Elizabethtown College hosted the Workforce 2030 Summit, Lancaster County’s premier workforce development event which unites business, education, and community, on Aug. 1 for the second year in a row.
More than 250 Lancaster County workforce members, spanning across business, education, and nonprofit sectors, gathered at Etown for the summit, which was organized by the Lancaster County STEM Alliance (LCSA).
“Elizabethtown College is an ideal partner for the Summit as we are an integral part of the local and regional workforce,” Peter Licona, Elizabethtown College Education Program Director and Associate Professor of PK-12 STEM Education said. “Our undergraduate students are local, and many remain local to begin the first steps of their careers. As a key component of the workforce pipeline, the College has a strong responsibility in preparing Lancaster County’s next cadre of professionals.
This year’s theme was “How I Built It,” addressing workforce obstacles and innovative strategies to overcome them. The summit’s goal is to help attendees create cross-sector partnerships and address workforce development challenges to create an ideal workforce in Lancaster County by 2030. Featured keynote speakers Gregg Behr and Ryan Rydzewski, co-authors of “When You Wonder, You’re Learning” and Michael Sack from Jobs for the Future (JFF), continued the summit’s efforts to address employee recruitment and retention, along with alignment between workforce demands and educational programming,
The Lancaster County STEM Alliance offered $100,000 worth of idea incubator funds to cross-sector groups who proposed an idea to address a workforce development challenge. The alliance’s goal was to take ideas generated at the summit and bring them to fruition.
Elizabethtown College President Betty Rider attended the event and welcomed attendees, while Assistant Director for the School of Engineering and STEM Relationship Development, Stephanie Zegers led the session, “Bridging the Social Capital Gap in Historically Marginalized Populations in Engineering.”

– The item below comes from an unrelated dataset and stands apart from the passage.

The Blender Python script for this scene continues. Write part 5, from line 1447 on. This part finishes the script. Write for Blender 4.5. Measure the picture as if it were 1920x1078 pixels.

Zegers’ talk uncovered the challenges first-generation college, historically marginalized populations and female engineering students encounter, and how their skills are growing in the education field.
Data from the American Society for Engineering Education’s 2022 Survey for Skills Gaps in Recent Engineering Graduates informed Zegers’ discussion.
The summit was built on last year’s event, also held at Elizabethtown College.